6. It's still an incredibly important day to raise awareness

Currently, the average American produces four pounds of garbage and consumes 100 gallons of water a day. While recycling has gone way up in the last 30 years (around 34 percent in 2011), our views on how the planet is faring are still disheartening. According to a 2014 Gallup poll, 42 percent of Americans said they believed the seriousness of global warming was "generally exaggerated." The intentions behind the first Earth Day celebration — to make people more conscious of the impact we're having on our environment each and every day — is just as relevant now as it was in 1970.

So how can you celebrate Earth Day as an adult? It's almost just as easy as when you were in elementary school.
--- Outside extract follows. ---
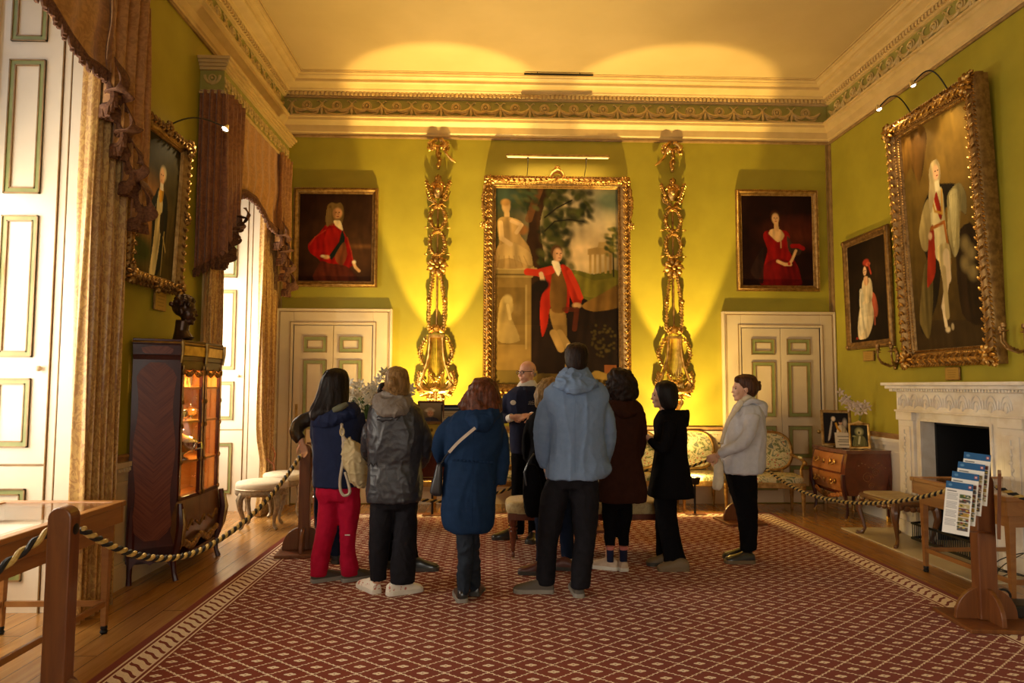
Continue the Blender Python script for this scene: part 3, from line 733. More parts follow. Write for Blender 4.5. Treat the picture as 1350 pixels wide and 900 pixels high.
def paint_centre():
    p = Paint(150, 250, '3a3a22'); p.grad('4a4628', '2a1c0c', 0, 1)
    p.ell(.72, .20, .34, .22, 'b8a070', .7); p.ell(.78, .12, .18, .09, 'c9b488', .7); p.ell(.66, .33, .22, .10, 'd3b27c', .8); p.ell(.95, .06, .2, .07, '5d6650', .6); p.ell(.62, .22, .10, .05, '8c8060', .8, al=.6)
    p.ell(.10, .04, .25, .07, '3c4a38', .6)
    p.smooth_poly([(.5, .44), (.65, .42), (.8, .44), (1, .42), (1, .60), (.7, .60), (.55, .55)], '5f5a1c'); p.smooth_poly([(.64, .44), (.8, .47), (1, .46), (1, .55), (.7, .55)], '77691f', .8, .5)
    for x in (.77, .81, .85, .895, .935): p.line([(x, .33), (x, .43)], .010, 'a08148' if x < .9 else '8c6c38')
    p.poly([(.75, .31), (.95, .285), (.955, .335), (.75, .34)], '9c7c44'); p.poly([(.84, .275), (.93, .27), (.95, .30), (.83, .305)], 'a88a50')
    # trees
    p.smooth_poly([(.20, 0), (.46, 0), (.40, .08), (.36, .20), (.40, .40), (.30, .52), (.22, .40), (.27, .2), (.24, .08)], '38220e'); p.line([(.36, .0), (.30, .10), (.27, .16)], .03, '6b4420', .8)
    rnd = random.Random(3)
    for k in range(190):
        x = .40+rnd.random()*.38; y = rnd.random()*.42
        if x > .62 and y > .13+.06*rnd.random(): x = .36+rnd.random()*.2
        c = rnd.choice(['1e2410', '2b3214', '3f4218', '545024', '171c0c', '4a4a1e']); p.ell(x, y, .02+.03*rnd.random(), .008+.012*rnd.random(), c, .5, rnd.random()*2, .8)
    for k in range(40): p.ell(.15+rnd.random()*.18, rnd.random()*.12, .03, .01, rnd.choice(['3f4a2a', '2c3a20', '57562c']), .5, rnd.random(), .7)
    p.line([(.40, .15), (.5, .10), (.62, .06)], .006, '1a120a'); p.line([(.40, .22), (.48, .17), (.6, .16), (.72, .17)], .005, '1a120a')
    p.line([(.955, .24), (.96, .45)], .006, '2a2410')
    for k in range(40): p.ell(.90+rnd.random()*.1, .20+rnd.random()*.15, .02, .008, rnd.choice(['4c5020', '333a18', '6a6228']), .5, rnd.random(), .8)
    # foreground
    p.grad('1e1408', '241508', .5, 1, 0); p.smooth_poly([(.28, .50), (.7, .56), (.80, .60), (1, .62), (1.05, 1.05), (.28, 1.05)], '20130a'); p.smooth_poly([(.70, .60), (.86, .54), (1.02, .49), (1.02, .60), (.8, .63)], '6e4e20')
    for k in range(50): p.ell(.78+rnd.random()*.2, .70+rnd.random()*.16, .012, .006, '4a3c18', .5, rnd.random()*2, .6)
    p.poly([(.88, .90), (.98, .90), (.98, .95), (.88, .95)], '6c3c1c'); p.smooth_poly([(.74, .98), (.80, .93), (.88, .94), (.96, .96), (1, 1.02), (.72, 1.02)], '8c6e34')
    p.smooth_poly([(.30, .95), (.7, .96), (1, 1), (1, 1.1), (.2, 1.1)], '5f4a20', .8)
    # pedestal and seated stone figure
    p.poly([(0, .40), (.31, .40), (.33, .43), (.30, .46), (0, .46)], 'a08448'); p.poly([(0, .46), (.29, .46), (.29, .90), (.31, .93), (0, .93)], '8a6c34'); p.poly([(0, .93), (.34, .93), (.34, 1), (0, 1)], '6e5a28')
    p.line([(0, .415), (.33, .415)], .008, 'c0a260'); p.line([(0, .445), (.31, .445)], .006, '5c4620'); p.poly([(.02, .51), (.24, .51), (.24, .80), (.02, .80)], '755a28'); p.line([(.25, .50), (.25, .82)], .006, 'a58a50')
    p.smooth_poly([(.03, .62), (.06, .56), (.13, .56), (.15, .62), (.13, .66), (.20, .78), (.02, .78)], 'a88c50', .8); p.ell(.10, .57, .035, .022, 'b0965a', .3); p.line([(.10, .60), (.12, .67)], .012, 'b89c60'); p.ell(.18, .62, .03, .03, '8a6e3a', .5, al=.7)
    p.smooth_poly([(.01, .18), (.05, .15), (.14, .155), (.20, .17), (.23, .20), (.20, .24), (.27, .30), (.30, .37), (.28, .41), (0, .41), (0, .33), (.03, .28)], 'b08c50')
    p.smooth_poly([(.02, .30), (.14, .28), (.28, .33), (.29, .40), (.12, .36), (.01, .37)], 'cba664', .8); p.ell(.22, .215, .045, .025, '8c5c2c', .3); p.line([(.04, .18), (.05, .26), (.12, .29)], .02, 'cda972'); p.line([(.13, .17), (.21, .19), (.17, .23)], .016, 'cda972')
    p.ell(.085, .095, .034, .032, 'c29a62', .2); p.ell(.08, .075, .038, .018, 'a67c44', .3); p.poly([(.07, .11), (.11, .11), (.115, .15), (.07, .15)], 'bf9a60')
    for k in range(6): p.line([(.03+.04*k, .35), (.02+.05*k, .405)], .004, '8a6a34', .6)
    # standing gentleman in a red coat
    p.smooth_poly([(.44, .62), (.56, .62), (.58, .74), (.56, .80), (.50, .76), (.46, .70)], '8c6a34'); p.line([(.52, .74), (.60, .82), (.58, .93)], .030, '9c7c44', 1, .02); p.line([(.47, .74), (.53, .82)], .03, 'a88448')
    p.line([(.59, .80), (.585, .96)], .014, 'd0b080', .8); p.ell(.585, .965, .03, .01, '2a180c', .3)
    p.smooth_poly([(.42, .42), (.55, .39), (.60, .44), (.60, .58), (.58, .64), (.48, .60), (.44, .62), (.42, .70), (.38, .76), (.36, .66), (.37, .56), (.42, .50), (.40, .45)], 'a8240e')
    p.smooth_poly([(.47, .42), (.55, .42), (.58, .52), (.56, .63), (.46, .63), (.44, .54)], '6e4c1e'); p.smooth_poly([(.53, .40), (.60, .41), (.68, .50), (.70, .58), (.65, .61), (.61, .56), (.58, .50)], 'b42a10')
    p.line([(.45, .42), (.36, .435), (.26, .43)], .035, 'c0341a', 1, .03); p.line([(.60, .43), (.66, .51), (.69, .56)], .022, 'c03418'); p.ell(.66, .60, .035, .014, 'c99a62', .3)
    p.line([(.37, .44), (.385, .48)], .018, 'd8b080'); p.ell(.39, .49, .02, .012, 'd8b080', .3); p.ell(.37, .50, .07, .03, '1a120a', .2, -.3)
    p.line([(.56, .62), (.66, .62), (.64, .72)], .02, '54220e', .7)
    p.smooth_poly([(.455, .375), (.51, .375), (.53, .42), (.51, .45), (.48, .42)], 'e2cfa4'); p.ell(.495, .325, .046, .033, '5a3a1e', .2); p.ell(.505, .342, .036, .034, 'dba574', .2)
    p.ell(.50, .335, .009, .003, '3a1c0c'); p.ell(.53, .335, .008, .003, '3a1c0c'); p.ell(.522, .358, .012, .0028, '9c3a24'); p.line([(.52, .34), (.528, .35)], .004, 'a86c40'); p.ell(.48, .345, .012, .025, '9a6a3c', .5, al=.6)
    return p.mott(30, .15, 6)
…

For one thing, educate yourself on the stats currently affecting our world. When you see the actual numbers in front of you, it's kind of hard to not want to make at least some sort of difference. Then, consider hitting up a local Earth Day event near you. The Earth Day Network makes it easy to find public Earth Day events in your town, and there really is something for everyone, whether it's just planting a tree, or walking in an Earth Day 5k to raise money for an environmental cause. Just make sure to do something. Recycling is a good move, but it's only just a start.